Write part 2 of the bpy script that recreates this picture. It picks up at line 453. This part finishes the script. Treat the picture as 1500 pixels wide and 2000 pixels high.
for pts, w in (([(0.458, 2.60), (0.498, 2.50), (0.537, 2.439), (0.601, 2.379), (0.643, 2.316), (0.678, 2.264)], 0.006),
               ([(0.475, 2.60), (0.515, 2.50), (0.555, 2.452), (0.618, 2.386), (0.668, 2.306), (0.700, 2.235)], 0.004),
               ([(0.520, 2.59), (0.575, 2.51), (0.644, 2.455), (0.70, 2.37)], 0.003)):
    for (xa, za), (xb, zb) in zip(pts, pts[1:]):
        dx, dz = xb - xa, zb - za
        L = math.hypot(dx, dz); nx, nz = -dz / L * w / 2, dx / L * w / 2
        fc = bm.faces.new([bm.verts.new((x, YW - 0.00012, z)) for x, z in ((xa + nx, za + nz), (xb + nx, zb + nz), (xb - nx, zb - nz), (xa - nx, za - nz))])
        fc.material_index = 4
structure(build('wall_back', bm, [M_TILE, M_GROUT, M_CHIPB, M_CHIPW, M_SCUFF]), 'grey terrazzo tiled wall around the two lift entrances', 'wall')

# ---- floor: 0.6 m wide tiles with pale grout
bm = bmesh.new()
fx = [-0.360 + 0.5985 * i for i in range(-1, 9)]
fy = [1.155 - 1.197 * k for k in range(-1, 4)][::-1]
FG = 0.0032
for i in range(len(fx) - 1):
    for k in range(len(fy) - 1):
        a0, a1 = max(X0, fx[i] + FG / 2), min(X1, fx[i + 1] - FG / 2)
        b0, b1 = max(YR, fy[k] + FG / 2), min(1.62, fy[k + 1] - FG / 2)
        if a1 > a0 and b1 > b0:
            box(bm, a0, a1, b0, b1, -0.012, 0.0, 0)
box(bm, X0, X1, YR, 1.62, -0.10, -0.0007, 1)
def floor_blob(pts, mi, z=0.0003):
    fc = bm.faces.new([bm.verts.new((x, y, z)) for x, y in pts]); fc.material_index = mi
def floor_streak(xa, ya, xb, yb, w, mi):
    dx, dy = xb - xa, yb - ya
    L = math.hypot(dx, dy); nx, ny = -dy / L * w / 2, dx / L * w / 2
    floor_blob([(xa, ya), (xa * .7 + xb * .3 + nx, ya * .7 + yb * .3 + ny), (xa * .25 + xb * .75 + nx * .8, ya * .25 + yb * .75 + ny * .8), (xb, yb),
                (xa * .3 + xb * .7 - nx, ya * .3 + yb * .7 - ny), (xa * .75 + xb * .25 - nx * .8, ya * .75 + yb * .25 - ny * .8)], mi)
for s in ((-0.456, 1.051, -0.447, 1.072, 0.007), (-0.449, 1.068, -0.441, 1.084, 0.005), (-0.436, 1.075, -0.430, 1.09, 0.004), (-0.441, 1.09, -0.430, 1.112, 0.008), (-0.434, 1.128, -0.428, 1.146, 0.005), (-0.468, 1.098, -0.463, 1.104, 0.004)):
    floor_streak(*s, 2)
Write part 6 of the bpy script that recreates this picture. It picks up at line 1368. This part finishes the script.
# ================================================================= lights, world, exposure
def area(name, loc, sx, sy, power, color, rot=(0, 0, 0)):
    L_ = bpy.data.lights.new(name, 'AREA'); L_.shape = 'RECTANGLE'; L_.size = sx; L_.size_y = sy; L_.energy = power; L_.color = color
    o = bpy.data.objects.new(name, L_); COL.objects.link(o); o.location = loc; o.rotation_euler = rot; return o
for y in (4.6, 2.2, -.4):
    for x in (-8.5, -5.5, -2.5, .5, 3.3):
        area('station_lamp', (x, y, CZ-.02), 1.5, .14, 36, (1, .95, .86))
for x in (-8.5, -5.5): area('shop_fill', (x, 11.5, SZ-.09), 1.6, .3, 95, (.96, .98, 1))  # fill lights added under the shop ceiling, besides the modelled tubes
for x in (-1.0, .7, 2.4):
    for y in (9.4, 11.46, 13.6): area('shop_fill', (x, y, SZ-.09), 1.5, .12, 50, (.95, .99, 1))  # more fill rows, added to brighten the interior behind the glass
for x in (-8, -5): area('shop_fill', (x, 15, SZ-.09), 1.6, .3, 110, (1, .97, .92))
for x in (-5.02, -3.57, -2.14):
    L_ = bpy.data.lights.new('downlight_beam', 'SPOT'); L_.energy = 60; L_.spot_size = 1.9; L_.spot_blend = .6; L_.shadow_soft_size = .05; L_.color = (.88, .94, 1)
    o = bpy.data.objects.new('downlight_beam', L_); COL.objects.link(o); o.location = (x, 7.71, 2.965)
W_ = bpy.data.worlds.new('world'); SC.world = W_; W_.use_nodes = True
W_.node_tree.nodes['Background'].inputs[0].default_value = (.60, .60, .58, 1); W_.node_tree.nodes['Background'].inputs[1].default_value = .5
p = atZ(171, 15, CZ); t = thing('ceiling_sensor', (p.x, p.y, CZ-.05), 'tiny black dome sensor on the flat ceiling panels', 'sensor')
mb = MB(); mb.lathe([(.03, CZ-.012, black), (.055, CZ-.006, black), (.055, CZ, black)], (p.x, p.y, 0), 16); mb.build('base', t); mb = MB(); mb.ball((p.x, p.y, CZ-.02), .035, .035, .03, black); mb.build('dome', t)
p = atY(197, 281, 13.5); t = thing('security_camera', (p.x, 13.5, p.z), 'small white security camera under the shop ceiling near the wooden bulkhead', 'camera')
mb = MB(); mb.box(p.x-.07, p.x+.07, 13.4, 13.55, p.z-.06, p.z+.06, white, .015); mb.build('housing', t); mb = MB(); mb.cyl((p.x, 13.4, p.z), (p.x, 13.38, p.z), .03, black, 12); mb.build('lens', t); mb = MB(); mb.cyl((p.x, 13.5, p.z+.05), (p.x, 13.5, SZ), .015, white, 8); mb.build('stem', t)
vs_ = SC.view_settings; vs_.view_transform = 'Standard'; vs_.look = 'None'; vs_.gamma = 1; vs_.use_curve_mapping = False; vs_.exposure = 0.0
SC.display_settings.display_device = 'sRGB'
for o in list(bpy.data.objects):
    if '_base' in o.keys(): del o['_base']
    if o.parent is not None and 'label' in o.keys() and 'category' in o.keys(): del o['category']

THE TASK.
Print the records above exactly as they appear.

FULL SOLUTION.
Write part 2 of the bpy script that recreates this picture. It picks up at line 453. This part finishes the script. Treat the picture as 1500 pixels wide and 2000 pixels high.
for pts, w in (([(0.458, 2.60), (0.498, 2.50), (0.537, 2.439), (0.601, 2.379), (0.643, 2.316), (0.678, 2.264)], 0.006),
               ([(0.475, 2.60), (0.515, 2.50), (0.555, 2.452), (0.618, 2.386), (0.668, 2.306), (0.700, 2.235)], 0.004),
               ([(0.520, 2.59), (0.575, 2.51), (0.644, 2.455), (0.70, 2.37)], 0.003)):
    for (xa, za), (xb, zb) in zip(pts, pts[1:]):
        dx, dz = xb - xa, zb - za
        L = math.hypot(dx, dz); nx, nz = -dz / L * w / 2, dx / L * w / 2
        fc = bm.faces.new([bm.verts.new((x, YW - 0.00012, z)) for x, z in ((xa + nx, za + nz), (xb + nx, zb + nz), (xb - nx, zb - nz), (xa - nx, za - nz))])
        fc.material_index = 4
structure(build('wall_back', bm, [M_TILE, M_GROUT, M_CHIPB, M_CHIPW, M_SCUFF]), 'grey terrazzo tiled wall around the two lift entrances', 'wall')

# ---- floor: 0.6 m wide tiles with pale grout
bm = bmesh.new()
fx = [-0.360 + 0.5985 * i for i in range(-1, 9)]
fy = [1.155 - 1.197 * k for k in range(-1, 4)][::-1]
FG = 0.0032
for i in range(len(fx) - 1):
    for k in range(len(fy) - 1):
        a0, a1 = max(X0, fx[i] + FG / 2), min(X1, fx[i + 1] - FG / 2)
        b0, b1 = max(YR, fy[k] + FG / 2), min(1.62, fy[k + 1] - FG / 2)
        if a1 > a0 and b1 > b0:
            box(bm, a0, a1, b0, b1, -0.012, 0.0, 0)
box(bm, X0, X1, YR, 1.62, -0.10, -0.0007, 1)
def floor_blob(pts, mi, z=0.0003):
    fc = bm.faces.new([bm.verts.new((x, y, z)) for x, y in pts]); fc.material_index = mi
def floor_streak(xa, ya, xb, yb, w, mi):
    dx, dy = xb - xa, yb - ya
    L = math.hypot(dx, dy); nx, ny = -dy / L * w / 2, dx / L * w / 2
    floor_blob([(xa, ya), (xa * .7 + xb * .3 + nx, ya * .7 + yb * .3 + ny), (xa * .25 + xb * .75 + nx * .8, ya * .25 + yb * .75 + ny * .8), (xb, yb),
                (xa * .3 + xb * .7 - nx, ya * .3 + yb * .7 - ny), (xa * .75 + xb * .25 - nx * .8, ya * .75 + yb * .25 - ny * .8)], mi)
for s in ((-0.456, 1.051, -0.447, 1.072, 0.007), (-0.449, 1.068, -0.441, 1.084, 0.005), (-0.436, 1.075, -0.430, 1.09, 0.004), (-0.441, 1.09, -0.430, 1.112, 0.008), (-0.434, 1.128, -0.428, 1.146, 0.005), (-0.468, 1.098, -0.463, 1.104, 0.004)):
    floor_streak(*s, 2)
Write part 6 of the bpy script that recreates this picture. It picks up at line 1368. This part finishes the script.
# ================================================================= lights, world, exposure
def area(name, loc, sx, sy, power, color, rot=(0, 0, 0)):
    L_ = bpy.data.lights.new(name, 'AREA'); L_.shape = 'RECTANGLE'; L_.size = sx; L_.size_y = sy; L_.energy = power; L_.color = color
    o = bpy.data.objects.new(name, L_); COL.objects.link(o); o.location = loc; o.rotation_euler = rot; return o
for y in (4.6, 2.2, -.4):
    for x in (-8.5, -5.5, -2.5, .5, 3.3):
        area('station_lamp', (x, y, CZ-.02), 1.5, .14, 36, (1, .95, .86))
for x in (-8.5, -5.5): area('shop_fill', (x, 11.5, SZ-.09), 1.6, .3, 95, (.96, .98, 1))  # fill lights added under the shop ceiling, besides the modelled tubes
for x in (-1.0, .7, 2.4):
    for y in (9.4, 11.46, 13.6): area('shop_fill', (x, y, SZ-.09), 1.5, .12, 50, (.95, .99, 1))  # more fill rows, added to brighten the interior behind the glass
for x in (-8, -5): area('shop_fill', (x, 15, SZ-.09), 1.6, .3, 110, (1, .97, .92))
for x in (-5.02, -3.57, -2.14):
    L_ = bpy.data.lights.new('downlight_beam', 'SPOT'); L_.energy = 60; L_.spot_size = 1.9; L_.spot_blend = .6; L_.shadow_soft_size = .05; L_.color = (.88, .94, 1)
    o = bpy.data.objects.new('downlight_beam', L_); COL.objects.link(o); o.location = (x, 7.71, 2.965)
W_ = bpy.data.worlds.new('world'); SC.world = W_; W_.use_nodes = True
W_.node_tree.nodes['Background'].inputs[0].default_value = (.60, .60, .58, 1); W_.node_tree.nodes['Background'].inputs[1].default_value = .5
p = atZ(171, 15, CZ); t = thing('ceiling_sensor', (p.x, p.y, CZ-.05), 'tiny black dome sensor on the flat ceiling panels', 'sensor')
mb = MB(); mb.lathe([(.03, CZ-.012, black), (.055, CZ-.006, black), (.055, CZ, black)], (p.x, p.y, 0), 16); mb.build('base', t); mb = MB(); mb.ball((p.x, p.y, CZ-.02), .035, .035, .03, black); mb.build('dome', t)
p = atY(197, 281, 13.5); t = thing('security_camera', (p.x, 13.5, p.z), 'small white security camera under the shop ceiling near the wooden bulkhead', 'camera')
mb = MB(); mb.box(p.x-.07, p.x+.07, 13.4, 13.55, p.z-.06, p.z+.06, white, .015); mb.build('housing', t); mb = MB(); mb.cyl((p.x, 13.4, p.z), (p.x, 13.38, p.z), .03, black, 12); mb.build('lens', t); mb = MB(); mb.cyl((p.x, 13.5, p.z+.05), (p.x, 13.5, SZ), .015, white, 8); mb.build('stem', t)
vs_ = SC.view_settings; vs_.view_transform = 'Standard'; vs_.look = 'None'; vs_.gamma = 1; vs_.use_curve_mapping = False; vs_.exposure = 0.0
SC.display_settings.display_device = 'sRGB'
for o in list(bpy.data.objects):
    if '_base' in o.keys(): del o['_base']
    if o.parent is not None and 'label' in o.keys() and 'category' in o.keys(): del o['category']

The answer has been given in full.